All’intervento dell’avvocato Aloisio è seguito poi quello dell’avvocato Vianelli, suo sostituto processuale, il quale ha messo in risalto «l’assoluta vaghezza e inconsistenza del quadro accusatorio». Il legale ha sottolineato di non aver compreso «perché, sulla base di poco o nulla, si è fatto di tutto per costruire un’imponente sceneggiatura per cercare di dare una causale, una logica a qualcosa che di logico non ha nulla». E, rivolgendosi alla Corte d’Assise, ha detto che essa dovrebbe avere, «di fronte al vuoto probatorio», il coraggio di assolvere.

 

La replica del pubblico ministero

Non si è fatta poi attendere la replica del procuratore aggiunto Giuseppe Lombardo che ha inteso rispondere tanto alle arringhe di ieri degli avvocati Contestabile e Sorace, quanto a quelle odierne. «Avete ascoltato un intervento difensivo – ha spiegato Lombardo – che si fonda su risultanze non di questo processo, ma di altri e che sono state già superate. Non riesco a cogliere il pregio di una arringa che elimina totalmente dal materiale due elementi di valutazione dirompenti, che certamente non esistevano quando quelle motivazioni del processo a Dell’Utri sono state scritte. Sono l prove dirette storiche provenienti direttamente dalla viva voce dell’imputato, costituite dalle intercettazioni tra Graviano e Adinolfi e dalle dichiarazioni che Graviano ha inteso rendere nel corso di questo dibattimento. Su questo non abbiamo ascoltato nulla». Lombardo si è a lungo soffermato anche su quella che è stata la tematica portante dell’intervento dei legali di Graviano: Gaspare Spatuza.

 

«Noi oggi non lo dobbiamo più valutare alla luce di quello che ha iniziato a dire nel 2008 e che è stato riscontrato in questo grande iter processuale. Oggi Spatuzza beneficia di un riscontro straordinario che non ha mai avuto: ha parlato Graviano. E quando lui ammette il contenuto delle intercettazioni con Adinolfi e, argomentando sui motivi che lo hanno reso rabbioso su determinati versanti, ci ha detto che Spatuzza ha ragione. E quando racconta degli accadimenti del gennaio 1994 racconta il vero». Quanto al riferimento della Bolivia, come «Paese nelle mani», Lombardo ha rimarcato come «alla luce della rabbia di Graviano, registrata e dimostrata anche nel suo esame, il Paese nelle mani non è la Bolivia. Non mi risulta, infatti, che Berlusconi avesse un ruolo in quell’ambito governativo».  

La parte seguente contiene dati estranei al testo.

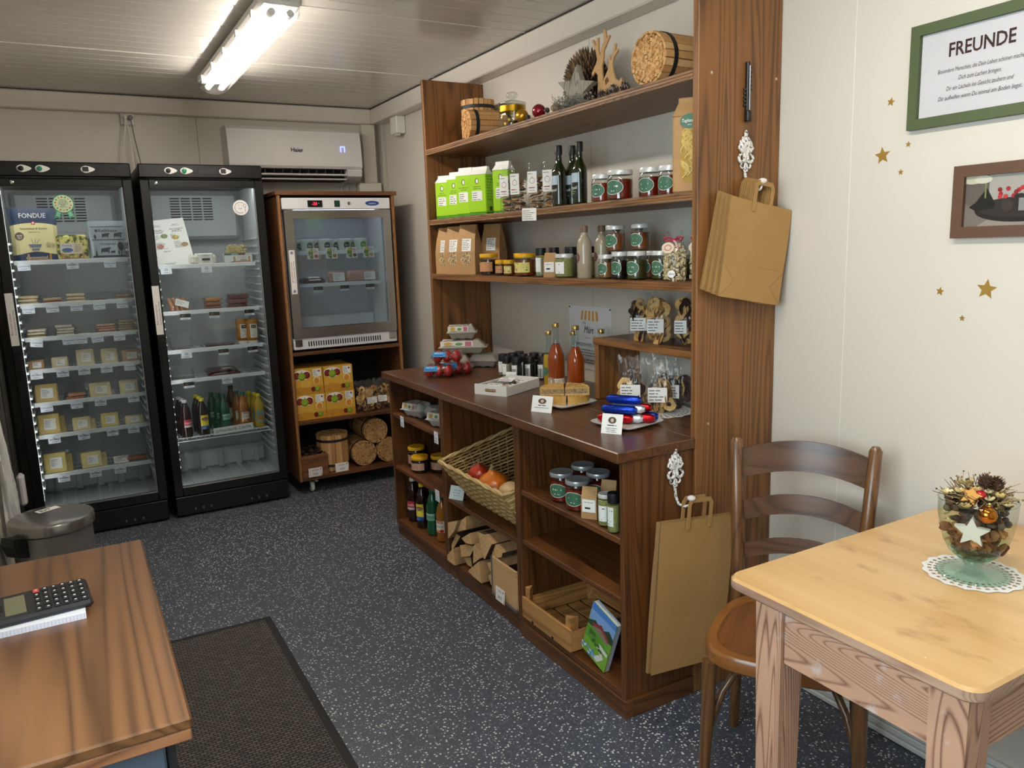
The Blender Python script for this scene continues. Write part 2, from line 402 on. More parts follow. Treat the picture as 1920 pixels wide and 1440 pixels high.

Circa la posizione relativa a Rocco Santo Filippone, Lombardo si è limitato a riportare alcuni dati già analizzati nel corso della requisitoria, non senza affermare come il difensore di Filippone, Guido Contestabile, «ha parlato del reato associativo, senza leggere il capo d’imputazione». Il pm, infatti, parla di soggetto che fa parte della ‘ndrangheta unitaria «e che ha una serie di relazioni per la sua partecipazione ex comma 2, e quindi con ruolo di capo, in relazione alla cosca Piromalli ed alla cosca Filippone». Lombardo ha poi ribadito che «colui che sa è Giuseppe Calabrò» ed ha effettuato una lunga disamina sui ruoli dei due esecutori materiali e su come quello effettivamente a conoscenza dei retroscena fosse proprio Calabrò, il quale «inizia a collaborare per depistare». Il pm ha rimarcato come «Villani non dice di non sapere chi fosse il mandante di quei delitti, ma che Calabrò non glielo disse mai esplicitamente. Disse però di averlo capito dai discorsi che Calabrò gli fece dopo gli incontri con lo zio».

 

Le dichiarazioni di Graviano

In conclusione di udienza, il boss Giuseppe Graviano ha voluto rilasciare alcune dichiarazioni spontanee: «Ho sentito più volte il pm che riferisce che io ho detto che mi è stato detto di accelerare con le stragi. Io queste cose non le ho mai dette, perché nessuno mi ha detto di fare le stragi». E poi ripetendo ciò che anche in passato aveva detto: «Se il procuratore Lombardo vuole scoprire la verità vada a vedere dal processo di mio padre, vada a vedere l’agenda rossa».

Alle 21.30 la Corte d’Assise si è ritirata in camera di consiglio per deliberare su un processo che potrebbe scrivere una pagina completamente nuova nella storia d’Italia.